Итак, с легкой руки Дорати отныне всем современным произведениям я предпочитал сочинения Бартока, в особенности Второй скрипичный концерт и Первую сонату для фортепиано и скрипки (Барток был пианистом, но, как и все венгры, прекрасно чувствовал скрипку). Оба произведения я решил включить в программу сезона 1943 года. Второй концерт я играл в Миннеаполисе под управлением Митропулоса (он по памяти дирижировал не только на концерте, но и на всех репетициях, и повторял этот невероятный подвиг каждую неделю с новой программой), а через несколько дней играл Первую сонату с Баллером в Карнеги-холле. Между этими двумя концертами, в ноябре 1943-го, я познакомился с Бартоком. Я хотел сыграть Сонату Бартоку перед тем, как впервые ее исполнить, и написал ему. Мой старый друг, “тетушка Китти” Перера — скрипачка, знакомая Тосканини, очаровательная дама, добрая, сердечная и энергичная, — тут же решила, что Барток, Баллер и я должны встретиться у нее дома на Парк-авеню. Когда холодным вечером мы с Баллером приехали, Барток уже ждал нас, сидя в кресле, пододвинутом прямо к пианино, с нотами и карандашом в руках: поза холодно-сдержанная и, судя по моему опыту, типично венгерская; Барток, как Кодай, был безжалостен к своим ученикам. Никаких любезностей. Баллер подошел к пианино, я положил на низенький столик футляр со скрипкой, вытащил ее, настроил. Мы начали играть. В конце первой части Барток встал (сделав тем самым небольшое послабление) и сказал:
— Надо же, а я-то думал, что так можно сыграть только спустя век-другой после смерти композитора!
Будь я по-настоящему скромен, я бы не привел сейчас его слова, но делаю это потому, что никогда не забуду свою бесконечную радость: музыканту удалось проникнуть в сердце композитора через его музыку, а тот, выразивший в своем творении самое сокровенное, увидел, что его поняли. Лед между нами сразу растаял. Наше знакомство состоялось без лишних слов, и мы с Баллером продолжили.
Зная, что я недавно играл его замечательный Концерт, Барток попытался выяснить, насколько я его понял, спросив, что я думаю о пассаже первой части.
— Весьма хроматический, — осторожно высказался я.
— Да, верно, — согласился он и, подводя меня к нужной ему мысли, продолжил: — Он часто повторяется, не так ли?
И правда, целых тридцать два раза, и все время по-разному.
— Я хотел показать Шёнбергу, что можно использовать все двенадцать тонов и все равно не покидать тональность.
Типичная для Бартока колкость: любая из его повторяющихся последовательностей — шедевров гармонии, пропорции и красоты — обеспечила бы додекафонисту[10] материал на целую оперу, а Барток рассыпал их с щедростью изобретателя, неведомой додекафонисту, работающему по логарифмической линейке. Он обладал таким несметным богатством, что мог не задумываясь разбрасываться драгоценностями и больше не вспоминать о них.
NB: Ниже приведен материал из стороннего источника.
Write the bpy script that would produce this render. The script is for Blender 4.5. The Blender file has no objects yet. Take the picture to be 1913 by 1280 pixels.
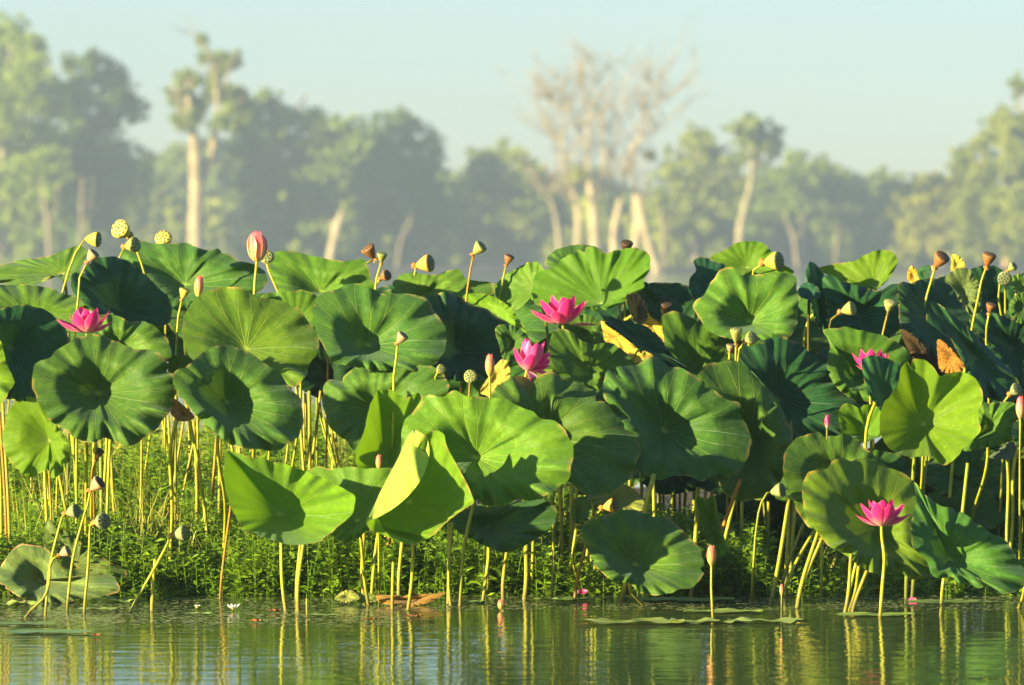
import bpy, math, random
import numpy as np
from mathutils import Vector, Matrix
random.seed(7); RNG = np.random.default_rng(7)
S = bpy.context.scene
COL = S.collection
R = math.radians

# ------------------------------------------------------------------ camera
F = 10400.0                      # focal length in pixels of the 1913 px wide photograph
CAMY, CAMZ = -20.0, 1.25
HORIZON = 488.0
PITCH = math.atan((HORIZON - 640.0) / F)
cam_d = bpy.data.cameras.new('camera'); cam = bpy.data.objects.new('camera', cam_d); COL.objects.link(cam)
cam_d.sensor_width = 36; cam_d.lens = F / 1913 * 36
cam.location = (0, CAMY, CAMZ); cam.rotation_euler = (math.pi / 2 + PITCH, 0, 0)
cam_d.clip_start = 0.5; cam_d.clip_end = 3000
cam_d.dof.use_dof = True; cam_d.dof.focus_distance = 20.3; cam_d.dof.aperture_fstop = 5.4
S.camera = cam

# ------------------------------------------------------------------ light
SUN = Vector((-0.82, -0.53, 0.225)).normalized()
elev = math.asin(SUN.z)
sun_d = bpy.data.lights.new('sun', 'SUN'); sun = bpy.data.objects.new('sun', sun_d); COL.objects.link(sun)
sun_d.energy = 4.5; sun_d.angle = R(0.6); sun_d.color = (1.0, 0.82, 0.42)
sun.rotation_euler = SUN.to_track_quat('Z', 'Y').to_euler(); sun.location = (-10, -6, 6)
W = bpy.data.worlds.new('World'); S.world = W; W.use_nodes = True
wt = W.node_tree; wt.nodes.clear()
wo = wt.nodes.new('ShaderNodeOutputWorld'); wb = wt.nodes.new('ShaderNodeBackground'); wb.inputs['Strength'].default_value = 0.054
sk = wt.nodes.new('ShaderNodeTexSky'); sk.sky_type = 'NISHITA'; sk.sun_disc = False
sk.sun_elevation = elev; sk.sun_rotation = math.atan2(SUN.x, SUN.y)
sk.altitude = 50; sk.air_density = 1.0; sk.dust_density = 0.3; sk.ozone_density = 4.0
wt.links.new(sk.outputs[0], wb.inputs[0]); wt.links.new(wb.outputs[0], wo.inputs[0])
S.view_settings.view_transform = 'Standard'; S.view_settings.look = 'None'
S.view_settings.exposure = 2.14; S.view_settings.gamma = 1.0; S.view_settings.use_curve_mapping = False
S.cycles.max_bounces = 8; S.cycles.transmission_bounces = 6; S.cycles.volume_bounces = 0
S.cycles.transparent_max_bounces = 8
S.cycles.volume_step_rate = 4
S.cycles.use_denoising = True

# ------------------------------------------------------------------ helpers
CP, SP = math.cos(PITCH), math.sin(PITCH)
def ray(x, y):
    u = (x - 956.5) / F; v = (640.0 - y) / F
    # forward = (0, CP, SP), up = (0, -SP, CP)
    return np.array([u, CP - v * SP, SP + v * CP])
def at(x, y, Y):
    d = ray(x, y); t = (Y - CAMY) / d[1]
    return np.array([d[0] * t, Y, CAMZ + d[2] * t])
def onz(x, y, z=0.0):
    d = ray(x, y); t = (z - CAMZ) / d[2]
    return np.array([d[0] * t, CAMY + d[1] * t, z])

def tag(o, label=None, cat=None, group=None, kind=None):
    if label: o['label'] = label
    if cat: o['category'] = cat
    if group: o['group'] = group
    if kind: o['kind'] = kind
    return o
def mesh(name, v, f, mat, smooth=True):
    m = bpy.data.meshes.new(name)
    m.from_pydata([tuple(map(float, p)) for p in v], [], [tuple(map(int, q)) for q in f])
    if mat: m.materials.append(mat)
    if smooth: m.polygons.foreach_set('use_smooth', [True] * len(m.polygons))
    m.update(); return m
def link(name, me, parent=None, color=None):
    o = bpy.data.objects.new(name, me); COL.objects.link(o)
    if parent:
        o.parent = parent
        o.matrix_parent_inverse = Matrix.Translation(-Vector(parent.location))
    if color: o.color = (*color, 1)
    return o
def empty(name, loc, label, cat, group=None):
    o = bpy.data.objects.new(name, None); COL.objects.link(o); o.location = tuple(map(float, loc))
    o.empty_display_size = .05
    return tag(o, label, cat, group)
def catmull(P, n, closed=False):
    P = np.asarray(P, float); k = len(P)
    d = np.linalg.norm((np.roll(P, -1, 0) - P) if closed else (P[1:] - P[:-1]), axis=1); d = np.maximum(d, 1e-9)
    T_ = np.zeros_like(P)
    for i in range(k):
        if closed or 0 < i < k - 1:
            a, b = d[(i - 1) % len(d)], d[i % len(d)]
            va, vb = (P[i] - P[(i - 1) % k]) / a, (P[(i + 1) % k] - P[i]) / b
            T_[i] = (va * b + vb * a) / (a + b)
        elif i == 0: T_[i] = (P[1] - P[0]) / d[0]
        else: T_[i] = (P[-1] - P[-2]) / d[-1]
    cum = np.concatenate([[0], np.cumsum(d)])
    out = []
    for t in np.linspace(0, cum[-1], n, endpoint=not closed):
        i = min(int(np.searchsorted(cum, t, 'right') - 1), len(d) - 1); u = (t - cum[i]) / d[i]; j = (i + 1) % k
        h0 = 2 * u ** 3 - 3 * u * u + 1; h1 = u ** 3 - 2 * u * u + u; h2 = 3 * u * u - 2 * u ** 3; h3 = u ** 3 - u * u
        out.append(h0 * P[i] + h1 * d[i] * T_[i] + h2 * P[j] + h3 * d[i] * T_[j])
    return np.array(out)
def tube_vf(P, rad, sides=7, n=14, off=0):
    P = catmull(P, n); n = len(P)
    r = np.interp(np.linspace(0, 1, n), np.linspace(0, 1, len(rad)), rad)
    V = []; Fc = []
    for i in range(n):
        t = P[min(i + 1, n - 1)] - P[max(i - 1, 0)]; t = t / (np.linalg.norm(t) + 1e-9)
        a = np.cross(t, [0.3, 1, 0.1]); a /= np.linalg.norm(a) + 1e-9; b = np.cross(t, a)
        for j in range(sides):
            w = 2 * math.pi * j / sides
            V.append(P[i] + r[i] * (math.cos(w) * a + math.sin(w) * b))
    for i in range(n - 1):
        for j in range(sides):
            q = (j + 1) % sides
            Fc.append((off + i * sides + j, off + i * sides + q, off + (i + 1) * sides + q, off + (i + 1) * sides + j))
    Fc.append(tuple(off + j for j in range(sides))[::-1]); Fc.append(tuple(off + (n - 1) * sides + j for j in range(sides)))
    return V, Fc
def tube(name, P, rad, mat, parent, sides=7, n=14, color=None):
    V, Fc = tube_vf(P, rad, sides, n)
    return link(name, mesh(name, V, Fc, mat), parent, color)

# ------------------------------------------------------------------ materials
def newmat(name):
    m = bpy.data.materials.new(name); m.use_nodes = True; m.node_tree.nodes.clear(); return m, m.node_tree
class N:
    def __init__(s, t): s.t = t
    def n(s, ty, **kw):
        o = s.t.nodes.new(ty)
        for k, v in kw.items(): setattr(o, k, v)
        return o
    def l(s, a, b): s.t.links.new(a, b)
    def m(s, op, a, b=None, c=None, clamp=False):
        o = s.n('ShaderNodeMath', operation=op, use_clamp=clamp)
        for i, v in enumerate((a, b, c)):
            if v is None: continue
            if isinstance(v, (int, float)): o.inputs[i].default_value = v
            else: s.l(v, o.inputs[i])
        return o.outputs[0]
    def mix(s, fac, a, b, mode='MIX'):
        o = s.n('ShaderNodeMix', data_type='RGBA', blend_type=mode)
        for i, v in ((0, fac), (6, a), (7, b)):
            if isinstance(v, (int, float)): o.inputs[i].default_value = v
            elif isinstance(v, tuple): o.inputs[i].default_value = (*v, 1)
            else: s.l(v, o.inputs[i])
        return o.outputs[2]
    def noise(s, scale, detail=3, rough=.5, vec=None):
        o = s.n('ShaderNodeTexNoise'); o.inputs['Scale'].default_value = scale; o.inputs['Detail'].default_value = detail
        o.inputs['Roughness'].default_value = rough
        if vec is not None: s.l(vec, o.inputs['Vector'])
        return o.outputs[0]
    def ramp(s, fac, *stops):
        o = s.n('ShaderNodeValToRGB'); cr = o.color_ramp
        while len(cr.elements) < len(stops): cr.elements.new(.5)
        for e, (p, c) in zip(cr.elements, stops): e.position = p; e.color = (*c, 1)
        s.l(fac, o.inputs[0]); return o.outputs[0]
    def pos(s): return s.n('ShaderNodeNewGeometry').outputs['Position']
    def out(s, sh): o = s.n('ShaderNodeOutputMaterial'); s.l(sh, o.inputs[0]); return o

def plain(name, c1, c2, scale=20, rough=.6, transl=0., tcol=None, bump=0., useobj=False, spec=.4):
    m, t = newmat(name); g = N(t)
    p = g.pos(); f = g.noise(scale, 4, .6, p)
    col = g.mix(g.m('MULTIPLY_ADD', f, 2.2, -.6, clamp=True), c1, c2)
    if useobj:
        oi = g.n('ShaderNodeObjectInfo'); col = g.mix(1.0, col, oi.outputs['Color'], 'MULTIPLY')
    b = g.n('ShaderNodeBsdfPrincipled'); g.l(col, b.inputs['Base Color']); b.inputs['Roughness'].default_value = rough
    b.inputs['Specular IOR Level'].default_value = spec
    if bump:
        bp = g.n('ShaderNodeBump'); bp.inputs['Strength'].default_value = bump; bp.inputs['Distance'].default_value = .003
        g.l(g.noise(scale * 4, 3, .6, p), bp.inputs['Height']); g.l(bp.outputs[0], b.inputs['Normal'])
    sh = b.outputs[0]
    if transl:
        tr = g.n('ShaderNodeBsdfTranslucent')
        if tcol: tr.inputs[0].default_value = (*tcol, 1)
        else: g.l(col, tr.inputs[0])
        mx = g.n('ShaderNodeMixShader'); mx.inputs[0].default_value = transl
        g.l(sh, mx.inputs[1]); g.l(tr.outputs[0], mx.inputs[2]); sh = mx.outputs[0]
    g.out(sh); return m

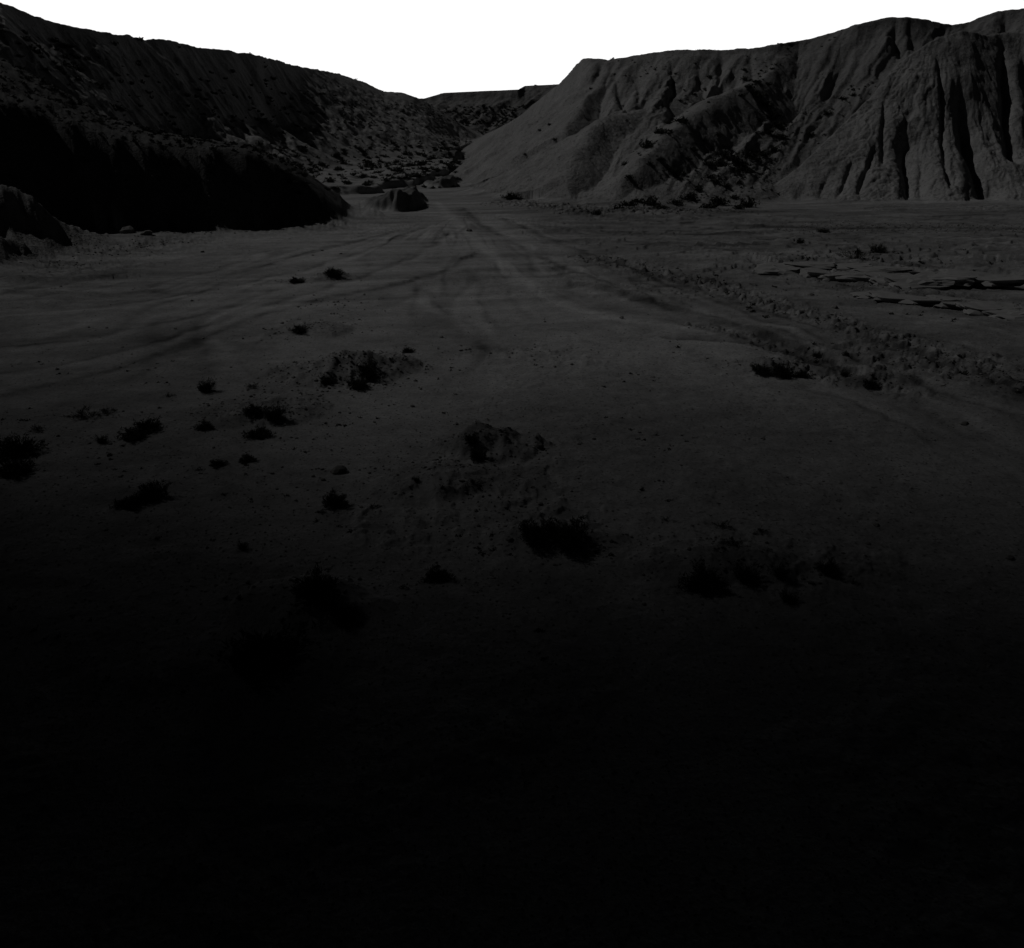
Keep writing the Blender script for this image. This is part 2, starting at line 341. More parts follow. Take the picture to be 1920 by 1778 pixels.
    for av, yf, hh_, ln_ in (([-.178, -.168, -.15, -.135, -.12, -.110, -.100], [98, 95, 92, 92, 94, 98, 103], 2.3, 18), ([-.104, -.097, -.085, -.072, -.064, -.058], [142, 137, 133, 134, 138, 145], 2.2, 18), ([-.112, -.104, -.085, -.065, -.052, -.046], [268, 262, 254, 255, 264, 272], 3.2, 30)):
        yq = np.interp(a, av, yf) + 1.0 * fbm(X / 2.4, Y / 3.5, 3)
        q = sst(av[0] - .01, av[0] + .045, a + .010 * fbm(X / 3, Y / 3, 3)) * (1 - sst(av[-1] - .016, av[-1], a + .004 * perlin(X / 2 + 5, Y / 2))) * sst(0, 1.8, Y - yq) * (1 - sst(ln_ * .3, ln_, Y - yq)) * ((a > av[0]) & (a < av[-1]))
        zg = np.maximum(zg, zg * .3 + q * (hh_ * .82 + .5 * fbm(X / 2.5, Y / 3, 4)))
        tone = tone * (1 - .5 * sst(.05, .4, q))
    z = zg; lab = np.zeros(X.shape, np.int8)
    far = Y > 44
    if far.any():
        x, y, aa = X[far], Y[far], a[far]
        wx = x + 1.2 * fbm(x / 9, y / 9, 2); 
        # left hill
        wy = y + 2.0 * fbm(x / 14 + 5, y / 14, 3)
        zL, tL = layers(aa, wy, (L_TOE, L_MID, L_RIM, back(L_RIM, 60, .5)))
        s = .30 * x + .95 * y; c = .95 * x - .30 * y
        env = np.sin(np.pi * np.clip(tL, 0, 1)) ** .7
        zL = zL - env * (1 - ridged((s + .8 * fbm(x / 5, y / 5, 2)) / 15, c / 60, 3)) * 4.0 + (.45 * fbm(x / 2.4, y / 2.4, 4) + .55 * fbm(x / 7, y / 7, 3)) * np.clip(tL * 3, 0, 1) * np.clip((1.02 - tL) * 6, .4, 1)
        # the eroded bank under it
        wy = y + .8 * fbm(x / 6 + 9, y / 9, 3)
        zB, tB = layers(aa, wy, (BL_TOE, BL_MID, BL_TOP, back(BL_TOP, 9, .4), back(BL_TOP, 22, -8)), end=False)
        tb = np.clip((y - np.interp(aa, BL_TOE[0], BL_TOE[1])) / (np.interp(aa, BL_TOP[0], BL_TOP[1]) - np.interp(aa, BL_TOE[0], BL_TOE[1]) + .1), 0, 1)
        zB = zB - np.sin(np.pi * tb) ** .6 * (1 - ridged(x / 5.5 + .3 * fbm(x / 2, y / 2, 2), y / 14, 3)) * .35 + (.16 + .35 * sst(-.30, -.45, aa) * 0 + .25 * (1 - sst(-.5, -.36, aa))) * fbm(x / 1.9, y / 1.9, 4)
        zH = np.full(x.shape, -12.)
        for T, P in ((LH_TOE, LH_TOP), (LH2_TOE, LH2_TOP)):
            zh, th = layers(aa, y + .7 * fbm(x / 3, y / 3, 3), (T, P, back(P, 5, -2.0), back(P, 9, -9)), end=False)
            zH = np.maximum(zH, zh + .16 * fbm(x / .9, y / 1.4, 3) - .5 * (1 - ridged(x / 3, y / 8, 2)))
        # right hill, its two spurs and the prow
        wy = y + 1.0 * fbm(x / 10 + 2, y / 10, 3)
        zR, tR = layers(aa, wy, (R_TOE, R_MID, R_RIM, back(R_RIM, 60, 1.0)))
        env = np.sin(np.pi * np.clip(tR, 0, 1)) ** .6
        u = aa * 120 + .5 * fbm(x / 4, y / 4, 2)
        zR = zR - env * (1 - ridged((u - .25 * y) / 6.5, y / 45, 3)) * 2.6 * sst(.35, .6, tR) - env * .9 * (1 - ridged((u - .25 * y) / 3.2, y / 30, 2)) + carve(aa, y, tR, R_GULLY, 340, 100) * np.where(aa < .10, .95, .65)
        rl = np.exp(-(perlin((u - .25 * y) / 2.6 + .25 * fbm(x / 1.5, y / 1.5, 2), y / 26) / .07) ** 2) + .7 * np.exp(-(perlin((u - .25 * y) / 1.2 + 7 + .25 * fbm(x, y, 2), y / 14) / .08) ** 2)
        zR = zR - .16 * rl * env
        zR = zR + .13 * fbm(x / 1.8, y / 1.8, 4)
        zS, dS, sS = ridge(x + .8 * fbm(x / 5, y / 5, 2), y, S_LINE, .98, .48)
        zS = zS - .08 * np.abs(fbm(x / 1.1, y / 1.1, 3)) - .5 * (1 - ridged((x + y) / 4, (y - x) / 10, 3)) * sst(.5, 4, dS) + .07 * fbm(x / 2.2, y / 2.2, 4)
        zK, dK, sK = ridge(x + .8 * fbm(x / 5 + 4, y / 5, 2), y, K_LINE, .66, .50)
        rk = np.exp(-(perlin((x + y) / 2.2 + .3 * fbm(x / 1.5, y / 1.5, 2), (y - x) / 22) / .08) ** 2)
        zK = zK - .16 * rk - .10 * np.abs(fbm(x / 1.1, y / 1.1, 3)) - .35 * (1 - ridged((x + y) / 3, (y - x) / 9, 3)) * sst(.5, 4, dK) + .05 * fbm(x / 2.2, y / 2.2, 4)
        zP, dP, sP = ridge(x + .8 * fbm(x / 5 + 8, y / 5, 2), y, P_LINE, .95, .6)
        zP = zP - .18 * rk + .12 * fbm(x / 1.8, y / 1.8, 4)
        zR = np.maximum(np.maximum(zR, zS), np.maximum(zK, zP))
        # butte
        wy = y + .7 * fbm(x / 6 + 1, y / 6, 3)
        zT, tT = layers(aa, wy, (B_TOE, B_MID, B_TOP, back(B_TOP, 4, -.6), back(B_TOP, 24, -14)), end=False)
        tt = (wy - np.interp(aa, B_TOE[0], B_TOE[1])) / (np.interp(aa, B_TOP[0], B_TOP[1]) - np.interp(aa, B_TOE[0], B_TOE[1]) + .05)
        tc_ = np.clip(tt, 0, 1)
        hgt = np.clip(np.interp(aa, B_TOP[0], B_TOP[2]) / 12., 0, 1)
        zT = zT + .4 * hgt * (tc_ - tc_ ** 1.6)                                # convex flanks
        zT = zT + carve(aa, y, tt, B_GULLY, 383, 90) * hgt
        pkx, pky = float(ray(1800, 57)[0] / ray(1800, 57)[1]) * 137, 137.0
        ph = np.arctan2(x - pkx, np.maximum(pky + 6 - y, .5)) * 26
        pd = np.clip(np.hypot(x - pkx, y - pky) / 14, .2, 1)
        fl = 1 - ridged(ph / 3.0 + .35 * fbm(x / 2, y / 3, 2), y / 30, 3)
        zT = zT - fl * .50 * hgt ** 1.6 * pd * np.sin(np.pi * np.clip(tt * .9 + .05, 0, 1)) ** .6
        fl2 = 1 - ridged(ph / .9 + .5 * fbm(x / 1.2, y / 1.2, 2), y / 5, 2)
        rl = np.exp(-(perlin(ph / 2.4 + .25 * fbm(x / 1.5, y / 1.5, 2), y / 26) / .07) ** 2) + .7 * np.exp(-(perlin(ph / 1.1 + 7 + .25 * fbm(x, y, 2), y / 12) / .08) ** 2)
        zT = zT - .13 * rl * hgt * pd - fl2 * .11 * hgt ** 1.5 * pd + 0.07 * fbm(x / .8, y / .8, 4) * np.clip(hgt + .3, 0, 1)
        # far mesa
        zM, tM = layers(aa, y + 3 * fbm(x / 20, y / 20, 2), (M_TOE, M_MID, M_RIM, back(M_RIM, 900, 2)))
        zM = zM - np.sin(np.pi * np.clip(tM, 0, 1)) ** .7 * (1 - ridged((x - .5 * y) / 16, y / 90, 3)) * 5.0 + .5 * fbm(x / 5, y / 5, 3) * np.clip(tM * 2, 0, 1) * (tM < 1)
        zz = z[far]; ll = np.zeros(x.shape, np.int8)
        tn = tone[far]
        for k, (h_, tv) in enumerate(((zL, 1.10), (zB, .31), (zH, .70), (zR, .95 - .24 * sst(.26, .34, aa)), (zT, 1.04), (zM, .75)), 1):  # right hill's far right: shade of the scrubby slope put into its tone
            m = h_ > zz
            kk = (0, 1.0, .8, .5, 1.1, .35, 1.0)[k]                             # slopes run out into the floor instead of meeting it in an edge
            dz = zz - h_
            zz = np.where(np.abs(dz) < 8, .5 * (zz + h_ + np.sqrt(dz * dz + kk * kk)) - kk * kk / 32, np.maximum(zz, h_)); ll = np.where(m, k, ll)
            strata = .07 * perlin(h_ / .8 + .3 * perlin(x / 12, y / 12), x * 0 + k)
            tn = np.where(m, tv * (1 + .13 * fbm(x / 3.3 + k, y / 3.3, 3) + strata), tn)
        z = z.copy(); z[far] = zz; lab[far] = ll; tone[far] = tn
    if want: return z, tone, lab
    return z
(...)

Бартоку оставалось жить еще два года, и я ни разу не видел, чтобы он вспылил, речь и манеры его были точны, как ограненный бриллиант, — блеск и ничего лишнего, только смысл, никакой избыточной экспрессии. Ничто в его наружности не выдавало великого варвара, мистика, пророка. Быть может, если бы я знал его в молодости, когда жизнь в нем била через край и он уверенно поднимался к вершинам, то не проникся бы таким благоговением, а он не столь упорно избегал бы светских бесед, — хотя сомневаюсь, что он когда-либо отличался говорливостью. Жизнь творца вторична по отношению к его произведениям, и гений Бартока поглотил его, оставил беззащитным. Что значат слова, да и сама жизнь рядом с экспрессией, которую придает музыка миру вокруг, его собственному существованию и убеждениям? И вот в эмиграции он превратился в не приспособленного к жизни одинокого, напряженного человека, которому требовались лишь кровать, письменный стол и — впрочем, это может показаться уже роскошью — полная тишина, чтобы он мог как следует сосредоточиться и творить. Тогда открывались истинные сокровища его души, и он не нуждался ни в лестных отзывах критиков, ни в благосклонности слушателей.